Sabrina Schaeffer:  I think that might be the exception, not the rule.  I’m sort of with John on this, that we want to be careful.  The more that there is consensus, the more that we grow our government and diminish our freedoms.  At the same time, we have to remember that the country was formed on debate.  That back and forth is very important and healthy in effect for democracy.  What worries me most, and I think this is what Vice President Biden was alluding to, is that when the political divisiveness becomes something that Americans begin to own.  They are divisive with one another.  Most Americans don’t have a coherent political ideology.  Most Americans are somewhere in the middle and this kind of divisiveness draws them away from the political process and I don’t think that’s a good thing.

Rich Karlgaard:  Let’s add in the fact that Russia, China, ISIS and other organizations like that look at our dysfunction, they interpret it as weakness and they get very aggressive in the world as a result.  We see it’s becoming a beacon for everybody who yearns for democracy and prosperity.  But, I don’t think you can force a consensus.  I think you have to get the American people to demand it, and that’s what we’re not doing.  There’s not a candidate out there on either side that is making the convincing case for peace and prosperity.

Bruce Jaspen: I would say that Hillary is probably more correct.  I think that whichever party controls both the White House and Congress is going to get something done because I think the ship has sailed since Reagan was in there.  I think there’s just too much gridlock.

REPORT: OPEC IS ABOUT TO CRUSH OIL BOOM IN US

Elizabeth MacDonald:  We are actually flaring off.  We’re getting rid of our gas by burning it off.  We don’t have a way to deliver it to market.  Our gas and oil guys out there are saying “We need the pipelines, we need the infrastructure, we need the terminals,” but the Obama administration keeps rejecting all of that, so we’re literally burning off the fuel that we could be bringing to market.  By the way, we could be creating so many manufacturing jobs and building out our economy and bringing in more tax revenues into the government.  Wow, we are really handing a gift over to our enemies overseas.

Steve Forbes:  What it is winning is the Obama administration that doesn’t like oil and gas.  OPEC is overrated.  When the dollar is strong, prices go down, when the dollar is weak, oil prices go up.  Liz is right, the Obama administration is blocking the development of our natural gas industry, especially LNG, Liquefied Natural Gas Terminals, and so they are hurting us.

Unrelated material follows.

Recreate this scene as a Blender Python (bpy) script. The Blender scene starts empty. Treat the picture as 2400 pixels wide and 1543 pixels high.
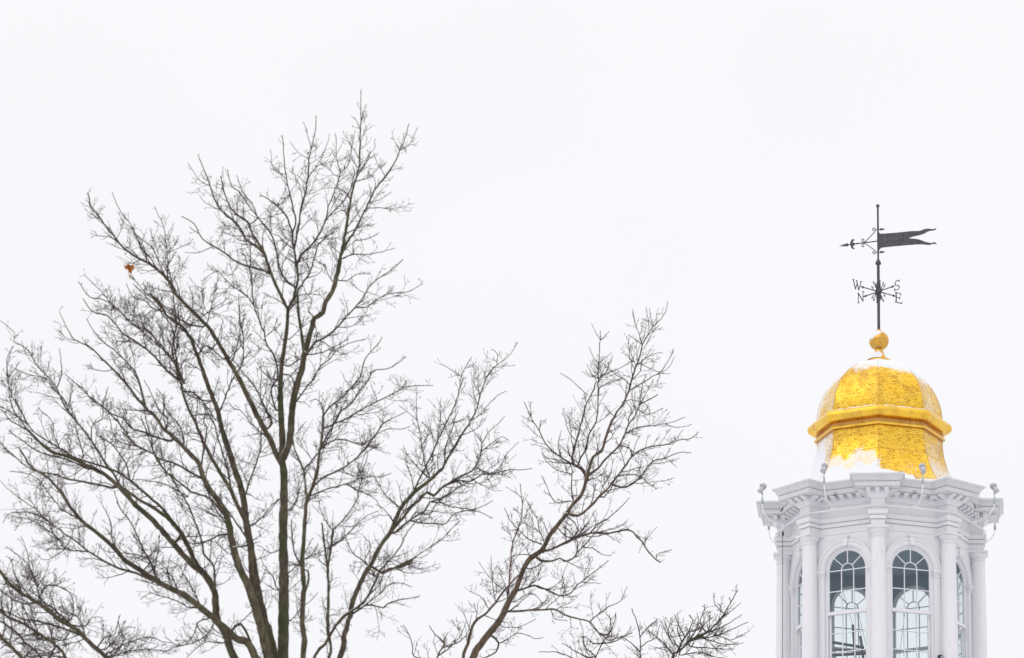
import bpy, bmesh, random
import numpy as np
from math import *
from mathutils import Vector, Matrix

# ------------------------------------------------------------------ camera
SC = bpy.context.scene
COL = SC.collection
F = 13333.; PX, PY = 1200., 771.5          # 200 mm lens on a 36 mm sensor, photo 2400 px wide
CAMZ = 1.6
PITCH, ROLL = radians(17.8), radians(0.72)
fwd = Vector((0, cos(PITCH), sin(PITCH)))
r0 = Vector((1, 0, 0)); u0 = Vector((0, -sin(PITCH), cos(PITCH)))
right = r0*cos(ROLL) + u0*sin(ROLL); up = -r0*sin(ROLL) + u0*cos(ROLL)
cam_d = bpy.data.cameras.new('camera'); cam = bpy.data.objects.new('camera', cam_d); COL.objects.link(cam)
cam.matrix_world = Matrix(((right.x, up.x, -fwd.x, 0), (right.y, up.y, -fwd.y, 0), (right.z, up.z, -fwd.z, CAMZ), (0, 0, 0, 1)))
cam_d.lens = 200.; cam_d.sensor_width = 36.; cam_d.clip_start = 0.5; cam_d.clip_end = 6000
cam_d.dof.use_dof = True; cam_d.dof.focus_distance = 138; cam_d.dof.aperture_fstop = 4.2
SC.camera = cam
SC.view_settings.view_transform = 'Standard'; SC.view_settings.look = 'None'
SC.view_settings.exposure = 0; SC.view_settings.gamma = 1

def ray(x, y):
    return fwd + right*((x-PX)/F) - up*((y-PY)/F)

# ------------------------------------------------------------------ sky and sun (overcast winter day)
SUN_EL, SUN_AZ = radians(52), radians(-150)
w = bpy.data.worlds.new('World'); SC.world = w; w.use_nodes = True
nt = w.node_tree; N = nt.nodes; L = nt.links; N.clear()
out = N.new('ShaderNodeOutputWorld'); bg = N.new('ShaderNodeBackground')
sky = N.new('ShaderNodeTexSky'); sky.sky_type = 'NISHITA'; sky.sun_disc = False
sky.sun_elevation = SUN_EL; sky.sun_rotation = SUN_AZ
sc_ = N.new('ShaderNodeVectorMath'); sc_.operation = 'SCALE'; sc_.inputs[3].default_value = 0.08
tc = N.new('ShaderNodeTexCoord'); sep = N.new('ShaderNodeSeparateXYZ')
ramp = N.new('ShaderNodeValToRGB')        # overcast deck: bright at the zenith, a little dimmer at the horizon
ramp.color_ramp.elements[0].position = 0.0; ramp.color_ramp.elements[0].color = (0.925, 0.925, 0.962, 1)
ramp.color_ramp.elements[1].position = 1.0; ramp.color_ramp.elements[1].color = (1.0, 1.0, 1.02, 1)
e = ramp.color_ramp.elements.new(0.42); e.color = (0.962, 0.96, 0.984, 1)
mul = N.new('ShaderNodeMapRange'); mul.inputs[1].default_value = 0.35; mul.inputs[2].default_value = 1.0
mul.inputs[3].default_value = 1.0; mul.inputs[4].default_value = 1.35
scl = N.new('ShaderNodeVectorMath'); scl.operation = 'SCALE'
mx = N.new('ShaderNodeMix'); mx.data_type = 'RGBA'; mx.inputs[0].default_value = 0.985
L.new(tc.outputs['Generated'], sep.inputs[0]); L.new(sep.outputs[2], ramp.inputs[0]); L.new(sep.outputs[2], mul.inputs[0])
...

Rich Karlgaard:  In the short term, you have to throw in economics, because Saudi Arabia oil is so cheap.  They can make money at 10 dollars a barrel, nobody in the United States can.  I’m of the opinion that the House of Saud is going to fall in five years.  I think Iran is going to become a regional power, and for that reason, we have to go energy independent even if it costs us a little more.

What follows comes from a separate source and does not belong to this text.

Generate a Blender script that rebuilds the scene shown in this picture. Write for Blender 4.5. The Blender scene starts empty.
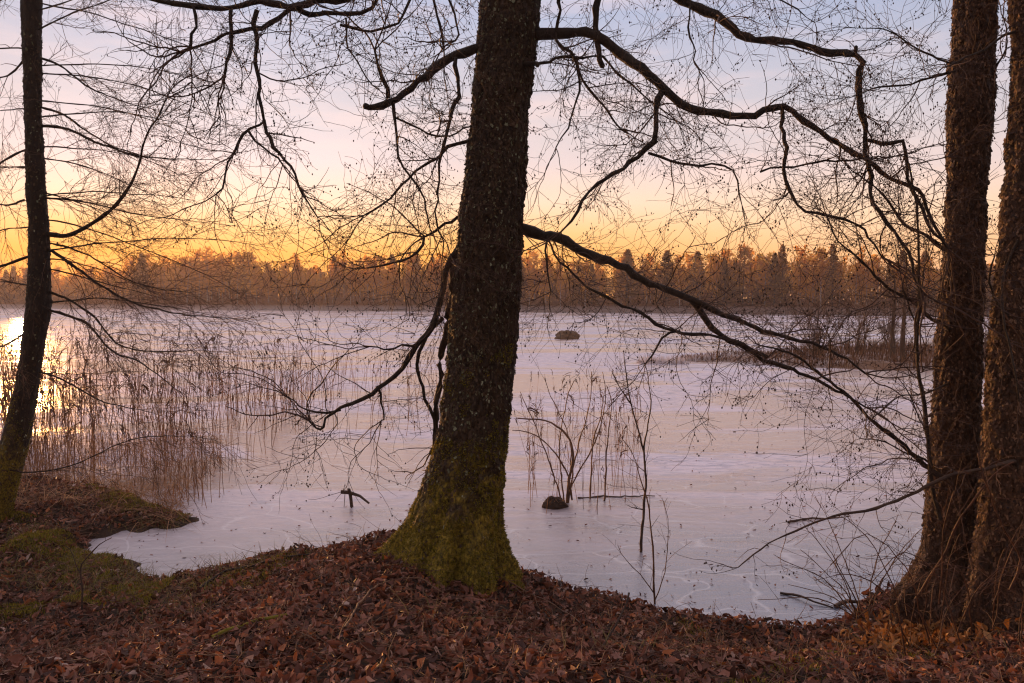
import bpy, math, random
import numpy as np
from mathutils import Vector

S = bpy.context.scene
COL = S.collection
R = math.radians

# ------------------------------------------------------------------ camera
CW, CH, F = 1024.0, 683.0, 796.0
CAMZ, HOR = 2.6, 300.0
PITCH = math.atan((CH/2 - HOR)/F)
cam = bpy.data.cameras.new('camera')
cam.sensor_width = 36.0
cam.lens = 36.0*F/CW
cam.clip_start = 0.05
cam.clip_end = 3000
cam_o = bpy.data.objects.new('camera', cam)
cam_o.location = (0, 0, CAMZ)
cam_o.rotation_euler = (R(90) - PITCH, 0, 0)
COL.objects.link(cam_o)
S.camera = cam_o

# ------------------------------------------------------------------ sky + sun
SUN_EL, SUN_AZ = 3.0, -31.5          # azimuth measured from +Y towards +X
SUN_STR, SKY_STR, EXPO = 4.2, 0.05, 0.34
gdir = Vector((math.sin(R(-20)), math.cos(R(-20)), 0.06))      # middle of the bright cloud glow
sdir = Vector((math.sin(R(SUN_AZ))*math.cos(R(SUN_EL)), math.cos(R(SUN_AZ))*math.cos(R(SUN_EL)), math.sin(R(SUN_EL))))

W = bpy.data.worlds.new('World'); S.world = W; W.use_nodes = True
nt = W.node_tree; nt.nodes.clear()
def N(t, tree=None, **kw):
    n = (tree or nt).nodes.new(t)
    for k, v in kw.items(): setattr(n, k, v)
    return n
L = nt.links.new
out = N('ShaderNodeOutputWorld')
bg_n = N('ShaderNodeBackground'); bg_n.inputs[1].default_value = SKY_STR
sky = N('ShaderNodeTexSky', sky_type='NISHITA')
sky.sun_disc = False; sky.sun_elevation = R(SUN_EL); sky.sun_rotation = R(SUN_AZ)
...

Mike Ozanian:  I don’t like the term “energy independence.”  We’re not independent when it comes to consuming food, we import food and certainly that’s just as important as oil.   I want to hit on what Steve said which is that our government has always been our biggest enemy when it comes to energy.  In the early 70s we cut oil production from 10 million barrels a day to 8 million barrels by 1973.  We had the National Energy Act in 1973 by Nixon.  That was a catastrophe.  We need the government to get out of the way and the market will produce ample energy here in the U.S.

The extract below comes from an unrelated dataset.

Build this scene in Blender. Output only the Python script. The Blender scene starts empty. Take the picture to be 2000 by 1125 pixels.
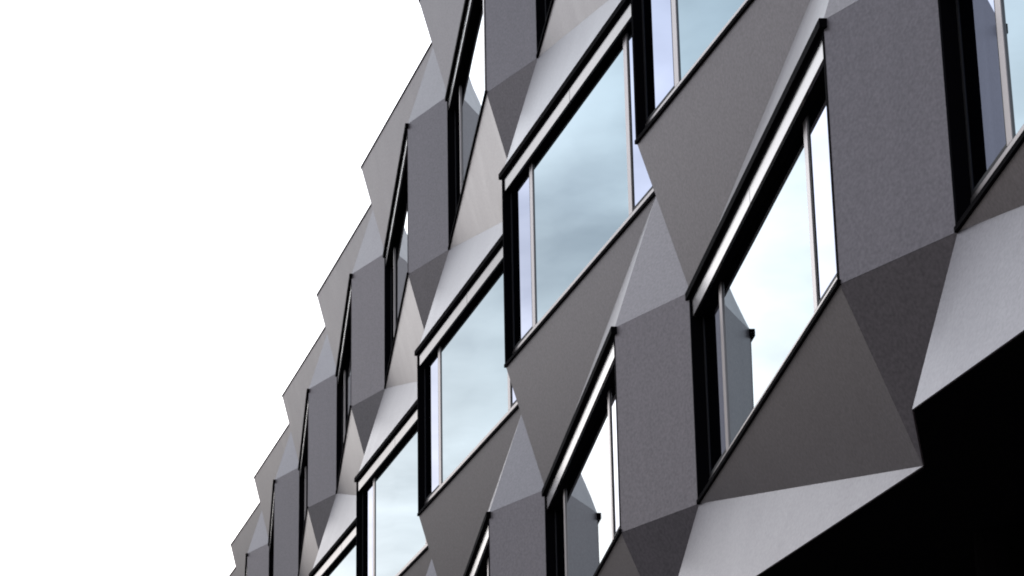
import bpy, math, random
from mathutils import Vector, Matrix

S = bpy.context.scene
COL = S.collection
random.seed(7)

# ------------------------------------------------------------------ camera
EYE = 1.6
cam_d = bpy.data.cameras.new("camera")
cam = bpy.data.objects.new("camera", cam_d)
COL.objects.link(cam)
S.camera = cam
cam_d.sensor_width = 36.0
cam_d.lens = 93.434
cam_d.clip_start = 0.1
cam_d.clip_end = 3000
yaw, pit, rol = (math.radians(a) for a in (-10.89105, 19.78624, -1.03119))
cy, sy, cp, sp = math.cos(yaw), math.sin(yaw), math.cos(pit), math.sin(pit)
Fv = Vector((cy*cp, sy*cp, sp)); R0 = Vector((sy, -cy, 0)); U0 = R0.cross(Fv)
Rv = R0*math.cos(rol) + U0*math.sin(rol)
Uv = -R0*math.sin(rol) + U0*math.cos(rol)
M = Matrix((Rv, Uv, -Fv)).transposed().to_4x4()
M.translation = Vector((0, 0, EYE))
cam.matrix_world = M

# ------------------------------------------------------------------ light
SUN_AZ, SUN_EL = math.radians(-4), math.radians(42)      # azimuth from +x (along the facade)
sun_dir = Vector((math.cos(SUN_AZ)*math.cos(SUN_EL), math.sin(SUN_AZ)*math.cos(SUN_EL), math.sin(SUN_EL)))
sl = bpy.data.lights.new("sun", 'SUN'); sl.energy = 0.5; sl.angle = math.radians(20); sl.color = (1.0, 0.95, 0.89)
sun = bpy.data.objects.new("sun", sl); COL.objects.link(sun)
sun.rotation_euler = (-sun_dir).to_track_quat('-Z', 'Y').to_euler()
sun.location = (20, 20, 40)

W = bpy.data.worlds.new("World"); S.world = W; W.use_nodes = True
nt = W.node_tree; nt.nodes.clear()
N = nt.nodes.new; L = nt.links.new
out = N('ShaderNodeOutputWorld'); bg = N('ShaderNodeBackground'); bg.inputs['Strength'].default_value = 0.1
sky = N('ShaderNodeTexSky'); sky.sky_type = 'NISHITA'; sky.sun_disc = False
sky.sun_elevation = SUN_EL; sky.sun_rotation = math.pi/2 - SUN_AZ
tc = N('ShaderNodeTexCoord'); sep = N('ShaderNodeSeparateXYZ'); L(tc.outputs['Generated'], sep.inputs[0])
def math_node(op, a=None, b=None, clamp=False):
    m = N('ShaderNodeMath'); m.operation = op; m.use_clamp = clamp
    for i, v in enumerate((a, b)):
        if v is None: continue
        if isinstance(v, (int, float)): m.inputs[i].default_value = v
        else: L(v, m.inputs[i])
    return m.outputs[0]
zz = math_node('MAXIMUM', sep.outputs['Z'], 0.03)
px = math_node('DIVIDE', sep.outputs['X'], zz); py = math_node('DIVIDE', sep.outputs['Y'], zz)
cmb = N('ShaderNodeCombineXYZ'); L(px, cmb.inputs[0]); L(py, cmb.inputs[1])
def cloud(scale, detail, rough, off):
    mp = N('ShaderNodeMapping'); mp.inputs['Location'].default_value = off; mp.inputs['Scale'].default_value = (0.75, 1.0, 1)
    L(cmb.outputs[0], mp.inputs[0])
    n = N('ShaderNodeTexNoise'); n.inputs['Scale'].default_value = scale; n.inputs['Detail'].default_value = detail
    n.inputs['Roughness'].default_value = rough; L(mp.outputs[0], n.inputs['Vector'])
    return n.outputs['Fac']
c1 = cloud(2.2, 7, 0.52, (3.1, 1.7, 0)); c2 = cloud(0.8, 5, 0.5, (8.2, 4.1, 2))
# toward-the-sun term: thin bright overcast on the sun's side
flat = N('ShaderNodeCombineXYZ'); L(sep.outputs['X'], flat.inputs[0]); L(sep.outputs['Y'], flat.inputs[1])
nrm = N('ShaderNodeVectorMath'); nrm.operation = 'NORMALIZE'; L(flat.outputs[0], nrm.inputs[0])
vd = N('ShaderNodeVectorMath'); vd.operation = 'DOT_PRODUCT'; L(nrm.outputs[0], vd.inputs[0])
vd.inputs[1].default_value = (math.cos(SUN_AZ), math.sin(SUN_AZ), 0)
dt = math_node('MAXIMUM', vd.outputs['Value'], 0.0)
glow = math_node('POWER', dt, 9.0)
cov = math_node('ADD', c1, math_node('MULTIPLY', c2, 0.8))
cov = math_node('ADD', cov, math_node('MULTIPLY', glow, 0.75))
mr = N('ShaderNodeMapRange'); mr.inputs['From Min'].default_value = 0.78; mr.inputs['From Max'].default_value = 1.28
mr.inputs['To Min'].default_value = 0.42; mr.inputs['To Max'].default_value = 1.0
mr.interpolation_type = 'SMOOTHSTEP'; L(cov, mr.inputs['Value'])
bright = math_node('ADD', math_node('MULTIPLY', glow, 11.0), 16.0)
# the veil thins towards the zenith
bright = math_node('MULTIPLY', bright, math_node('SUBTRACT', 1.15, math_node('MULTIPLY', sep.outputs['Z'], 0.45)))
hz = N('ShaderNodeMapRange'); hz.interpolation_type = 'SMOOTHSTEP'; hz.inputs['From Min'].default_value = 0.085
hz.inputs['From Max'].default_value = 0.285; hz.inputs['To Min'].default_value = 0.05; hz.inputs['To Max'].default_value = 1.0
L(sep.outputs['Z'], hz.inputs['Value']); bright = math_node('MULTIPLY', bright, hz.outputs[0])
bright = math_node('MULTIPLY', bright, math_node('ADD', math_node('MULTIPLY', c1, 1.3), 0.38))
cc = N('ShaderNodeVectorMath'); cc.operation = 'SCALE'

pt = N('ShaderNodeMapRange'); pt.interpolation_type = 'SMOOTHSTEP'; pt.inputs['From Min'].default_value = 0.38; pt.inputs['From Max'].default_value = 0.56
pt.inputs['To Min'].default_value = 0.80; pt.inputs['To Max'].default_value = 1.04; L(cloud(1.5, 8, 0.55, (1.4, 6.3, 5.0)), pt.inputs['Value'])
bright = math_node('MULTIPLY', bright, pt.outputs[0])
tn = N('ShaderNodeMix'); tn.data_type = 'RGBA'; tn.inputs[6].default_value = (1.09, 0.98, 0.89, 1); tn.inputs[7].default_value = (0.93, 0.985, 1.07, 1)
L(math_node('MULTIPLY', sep.outputs['Z'], 2.0, True), tn.inputs['Factor']); L(tn.outputs[2], cc.inputs[0]); L(bright, cc.inputs['Scale'])
mix = N('ShaderNodeMix'); mix.data_type = 'RGBA'
L(mr.outputs[0], mix.inputs['Factor']); L(sky.outputs[0], mix.inputs[6]); L(cc.outputs[0], mix.inputs[7])
L(mix.outputs[2], bg.inputs['Color']); L(bg.outputs[0], out.inputs[0])

S.view_settings.view_transform = 'Standard'
S.view_settings.look = 'None'
S.view_settings.exposure = 0.0
S.view_settings.gamma = 1.0
S.render.engine = 'CYCLES'
S.cycles.max_bounces = 8
S.cycles.glossy_bounces = 6
S.cycles.filter_width = 1.9
S.render.resolution_x = 1024; S.render.resolution_y = 576

# ------------------------------------------------------------------ materials
def new_mat(name):
    m = bpy.data.materials.new(name); m.use_nodes = True
    b = m.node_tree.nodes['Principled BSDF']
    return m, m.node_tree, b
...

Sabrina Schaeffer:  If you want to get an energy license in North Dakota, it takes about 10 days.  To do that on federal lands, it takes over 300 days.  I think that put it’s into sharp relief.  I think that the goal to be energy independent may be a good one, but it’s sort of putting the cart in front of the horse.  The reality is, the first thing the government should do is, do no harm.  They’re doing harm routinely through the regulations, whether we’re talking about fracking regulations or not allowing us to drill on federal land, or if they’re distorting the market by subsidizing green energy companies that simply aren’t providing a necessary good.  I just think we need to sort of step back and say how can government get out of the way before we talk about the next steps forward?

Bruce Jaspen:  Obama once told Romney that he would be in favor of a diverse strategy that included oil and natural gas.  I think a diverse strategy is what people would back, including wind and solar.  The environmentalists want him to do more with fracking and he hasn’t really done that.

REPORT: NEW SURGE IN ILLEGAL IMMIGRANTS CROSSING SOUTHWEST BORDER

Steve Forbes:  It’s unconstitutional and a moral outrage that a city like San Francisco won’t honor a request from federal officials to keep in custody illegal aliens who are suspected or who have committed violent crimes.  They come across the border, they get deported, they come back again.  They commit crimes, and San Francisco releases them.  This is just an outrage.

Bruce Jaspen:  This has worked for San Francis co for 25 years.  The answer here is comprehensive immigration reform, so the undocumented immigrants can come out from under the shadows, start paying taxes, and live their lives in this country.  That’s what the answer is.

Elizabeth MacDonald:  This is about stopping future murders, this is about national security, this is about stopping the outsourcing of national security to cities like San Francisco.  This is about protecting the border.

Rich Karlgaard:  San Francisco is so full of itself.  Let me say, as a resident of the Bay Area, that San Francisco is the luckiest city on the planet.  It’s blessed by great geography, great weather, great Silicon Valley technology, therefore, the city is booming.  I’d like to see what San Francisco does with its sanctuary policy if it had to deal with the same issues that Toledo or Detroit did.

Mike Ozanian:  I just don’t understand why if cities and states have to abide by the federal government when it comes to Obamacare, why don’t they have to abide by the federal government when it comes to illegal immigration?

John Tamny:  As members of the right, we should always defer to cities and states over the federal government.  This is an offensive insult to immigrants.